By the time we get to the later chapters on the genuinely egregious rulings of the modern Court, Gutzman has exhausted both his store of arguments and the intelligent reader’s credulity. Even when he is right, he substitutes denunciation for argument. One example will suffice: when he rightly condemns the “Incorporation Doctrine” that made the states subject to most of the strictures of the Bill of Rights, he simply announces that the doctrine is “plainly at variance with historical truth,” and leaves it at that. Really? Even the reader predisposed to agree might like an explanation.

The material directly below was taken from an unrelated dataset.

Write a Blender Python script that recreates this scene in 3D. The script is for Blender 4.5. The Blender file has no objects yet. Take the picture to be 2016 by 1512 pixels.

Like Thomas Woods, the author of the earlier Politically Incorrect Guide to American History (see “Mainly Incorrect,” CRB, Spring 2005), Gutzman is a neo-Confederate who resents the course our history has taken since the first day of the Philadelphia Convention. In his potted constitutional history, Lincoln is a villain, Marshall is a scoundrel, The Federalist is guilty of “great confusion about the document,” and Madison—Madison!—is an untrustworthy guide to understanding the Constitution. Perhaps all you need to know is that Gutzman wastes two pages arguing that we shouldn’t call the Civil War “the Civil War.” Some of the PIG books on non-political topics seem to be useful. But as with the Woods volume, Regnery Publishing has here done the reading public a great disservice.